Macbeth is, in this inspired take, a bloodthirsty warlord in the modern day Democratic Republic of Congo (DRC). For the director, Macbeth in contemporary Congo sends a strong political message.

“Macbeth tells the story of a man who becomes a tyrant in his country and for power, ambition, greed, he doesn’t mind,” says Brett Bailey. “He kills anybody. For me there is a little of echoing on the Congo as well, where opportunism, self interest are what dominate. Tens of milllions of people are dying and that’s why I want to make this connection.”

The region has been blighted by war for 20 years, starting with the genocide in Rwanda. Some six million people have lost their lives, the greatest number to die in conflict since World War 2. The role of the West has been central, says Bailey.

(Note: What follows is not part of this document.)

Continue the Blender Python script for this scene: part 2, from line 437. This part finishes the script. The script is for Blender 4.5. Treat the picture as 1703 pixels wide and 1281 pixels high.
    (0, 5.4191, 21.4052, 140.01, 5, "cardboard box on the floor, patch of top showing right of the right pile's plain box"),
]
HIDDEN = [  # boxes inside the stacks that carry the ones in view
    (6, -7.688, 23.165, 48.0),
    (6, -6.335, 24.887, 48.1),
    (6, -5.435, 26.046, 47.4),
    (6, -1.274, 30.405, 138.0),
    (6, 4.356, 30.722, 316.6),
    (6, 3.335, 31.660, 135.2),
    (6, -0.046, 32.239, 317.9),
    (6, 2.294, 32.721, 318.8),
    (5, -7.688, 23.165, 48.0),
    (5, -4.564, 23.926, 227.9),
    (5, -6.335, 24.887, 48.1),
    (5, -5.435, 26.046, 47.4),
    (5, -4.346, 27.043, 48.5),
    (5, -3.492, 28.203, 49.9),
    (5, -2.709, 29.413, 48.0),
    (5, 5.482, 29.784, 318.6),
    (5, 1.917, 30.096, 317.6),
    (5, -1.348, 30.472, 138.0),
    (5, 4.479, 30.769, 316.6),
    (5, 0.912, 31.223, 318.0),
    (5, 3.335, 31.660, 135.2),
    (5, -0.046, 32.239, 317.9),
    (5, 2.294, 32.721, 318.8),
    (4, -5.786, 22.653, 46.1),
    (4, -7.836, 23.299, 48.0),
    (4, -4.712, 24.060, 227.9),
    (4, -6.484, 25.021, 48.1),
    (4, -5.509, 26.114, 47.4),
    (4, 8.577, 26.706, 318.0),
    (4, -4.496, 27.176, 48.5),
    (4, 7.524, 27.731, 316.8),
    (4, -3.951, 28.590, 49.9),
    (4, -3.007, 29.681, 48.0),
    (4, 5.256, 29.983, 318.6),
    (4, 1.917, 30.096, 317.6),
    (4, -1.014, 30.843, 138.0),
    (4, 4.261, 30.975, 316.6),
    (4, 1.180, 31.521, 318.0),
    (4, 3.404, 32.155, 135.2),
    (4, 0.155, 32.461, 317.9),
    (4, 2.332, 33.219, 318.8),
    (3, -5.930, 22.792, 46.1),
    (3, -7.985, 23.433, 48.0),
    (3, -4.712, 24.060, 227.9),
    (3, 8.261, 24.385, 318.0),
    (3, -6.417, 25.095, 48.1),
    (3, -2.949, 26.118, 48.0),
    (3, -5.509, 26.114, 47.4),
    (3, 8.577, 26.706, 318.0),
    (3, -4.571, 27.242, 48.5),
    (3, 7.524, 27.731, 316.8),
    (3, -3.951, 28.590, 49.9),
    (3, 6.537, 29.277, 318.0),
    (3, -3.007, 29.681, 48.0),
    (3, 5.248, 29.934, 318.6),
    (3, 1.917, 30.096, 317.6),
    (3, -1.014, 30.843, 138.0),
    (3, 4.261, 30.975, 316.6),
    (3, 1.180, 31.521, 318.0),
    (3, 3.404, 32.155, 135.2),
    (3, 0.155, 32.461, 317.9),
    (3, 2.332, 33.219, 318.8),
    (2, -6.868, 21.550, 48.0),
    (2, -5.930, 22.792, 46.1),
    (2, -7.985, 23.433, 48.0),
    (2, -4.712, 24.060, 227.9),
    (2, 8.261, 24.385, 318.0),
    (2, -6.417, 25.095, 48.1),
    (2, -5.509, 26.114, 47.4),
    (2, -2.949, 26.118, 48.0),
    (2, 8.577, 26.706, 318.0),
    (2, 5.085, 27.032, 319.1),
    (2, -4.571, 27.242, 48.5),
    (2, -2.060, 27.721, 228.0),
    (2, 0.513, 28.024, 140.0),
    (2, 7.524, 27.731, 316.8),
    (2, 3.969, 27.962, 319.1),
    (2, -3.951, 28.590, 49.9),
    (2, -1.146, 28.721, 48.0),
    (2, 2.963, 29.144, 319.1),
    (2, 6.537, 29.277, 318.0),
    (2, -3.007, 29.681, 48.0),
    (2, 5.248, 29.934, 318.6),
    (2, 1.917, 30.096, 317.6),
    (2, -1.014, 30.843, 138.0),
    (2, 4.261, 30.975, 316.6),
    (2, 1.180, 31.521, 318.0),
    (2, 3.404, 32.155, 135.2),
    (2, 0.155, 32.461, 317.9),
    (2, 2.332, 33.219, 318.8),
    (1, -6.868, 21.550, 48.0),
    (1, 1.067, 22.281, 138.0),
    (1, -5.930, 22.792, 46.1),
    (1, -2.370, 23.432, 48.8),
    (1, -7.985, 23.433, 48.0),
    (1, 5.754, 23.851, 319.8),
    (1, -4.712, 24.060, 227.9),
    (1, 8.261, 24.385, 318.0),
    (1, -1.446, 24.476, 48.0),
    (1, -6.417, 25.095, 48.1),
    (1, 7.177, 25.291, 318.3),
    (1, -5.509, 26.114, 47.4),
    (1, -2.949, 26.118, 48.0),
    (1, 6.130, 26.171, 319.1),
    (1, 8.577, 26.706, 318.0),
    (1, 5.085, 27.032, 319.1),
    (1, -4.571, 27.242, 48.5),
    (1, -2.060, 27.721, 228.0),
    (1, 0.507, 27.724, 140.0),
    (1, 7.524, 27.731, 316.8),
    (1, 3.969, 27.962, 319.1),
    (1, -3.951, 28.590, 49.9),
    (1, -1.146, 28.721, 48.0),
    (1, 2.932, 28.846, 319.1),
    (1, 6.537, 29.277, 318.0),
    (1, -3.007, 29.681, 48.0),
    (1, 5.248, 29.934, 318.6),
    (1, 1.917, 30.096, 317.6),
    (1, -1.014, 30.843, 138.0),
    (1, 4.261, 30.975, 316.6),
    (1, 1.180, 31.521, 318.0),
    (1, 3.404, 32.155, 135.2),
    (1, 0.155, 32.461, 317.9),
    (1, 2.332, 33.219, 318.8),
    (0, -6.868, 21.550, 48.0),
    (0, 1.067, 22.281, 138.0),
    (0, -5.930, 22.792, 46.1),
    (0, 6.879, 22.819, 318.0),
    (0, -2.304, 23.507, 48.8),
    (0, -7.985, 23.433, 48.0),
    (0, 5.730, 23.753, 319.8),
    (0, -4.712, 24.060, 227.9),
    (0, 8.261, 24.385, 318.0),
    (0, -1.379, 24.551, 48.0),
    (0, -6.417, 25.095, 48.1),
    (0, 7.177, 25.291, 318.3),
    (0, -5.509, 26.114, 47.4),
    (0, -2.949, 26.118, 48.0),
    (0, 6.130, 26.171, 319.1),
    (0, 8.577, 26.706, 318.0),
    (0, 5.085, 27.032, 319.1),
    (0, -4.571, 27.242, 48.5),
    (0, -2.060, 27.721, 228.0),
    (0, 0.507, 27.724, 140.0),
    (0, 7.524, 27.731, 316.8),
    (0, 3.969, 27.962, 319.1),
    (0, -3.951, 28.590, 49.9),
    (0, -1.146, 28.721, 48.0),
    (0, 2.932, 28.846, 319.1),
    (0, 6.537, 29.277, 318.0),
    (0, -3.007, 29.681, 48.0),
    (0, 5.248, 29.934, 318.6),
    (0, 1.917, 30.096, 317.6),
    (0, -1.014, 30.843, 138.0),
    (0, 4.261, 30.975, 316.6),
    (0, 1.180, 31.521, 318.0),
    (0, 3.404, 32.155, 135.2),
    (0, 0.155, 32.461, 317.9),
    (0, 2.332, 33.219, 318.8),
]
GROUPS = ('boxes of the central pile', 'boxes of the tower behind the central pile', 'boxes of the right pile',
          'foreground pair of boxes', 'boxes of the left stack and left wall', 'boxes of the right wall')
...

“This conflict is driven by multinational corporations who are entering the region to get access to these minerals. We are depending on these minerals in these region for our digital media, our cameras, our cell phones, our laptop computers. So we are somehow complicit in what is going on over there.”

Verdi’s score has been rewritten and adapted for 12 on-stage musicians by Belgian composer, Fabrizio Cassol. The work is performed by a tight ensemble of 10 South African opera singers, and the renowned trans-Balkan No Borders Orchestra conducted by Serbian conductor, Premil Petrovic

South African Owen Metsileng, 28, who plays the role of Commander Macbeth, explained: “For me, as Owen, Macbeth is demanding, because of the age that I have and the experience. It needs someone who is very much ‘hot’, because it demands a lot, emotionally and vocally.”

At the centre of all Bailey’s performances is the uneven relationship between Africa and the West and the exploitation of a continent.

“First of all, I am South African. So I grew up under the regime of Apartheid for the first 25 years of my life,” he says. “This has really affected who I am. I am interested in the racial relations inside of Africa and outside of Africa, but also the colonial and post-colonial and neo-colonial relationships between Africa and the West. It is very definite in ‘Exhibit B’ (his previous exhibit-performance), in ‘Macbeth’ and in my next work, which is about the refugee crisis, going on in the Middle East, North Africa and Europe. It is really about this, as well. This is really the thread that runs through my work.

This summer ‘Macbeth’ is moving on from Marseille and Naples to Connecticut and Philadelphia.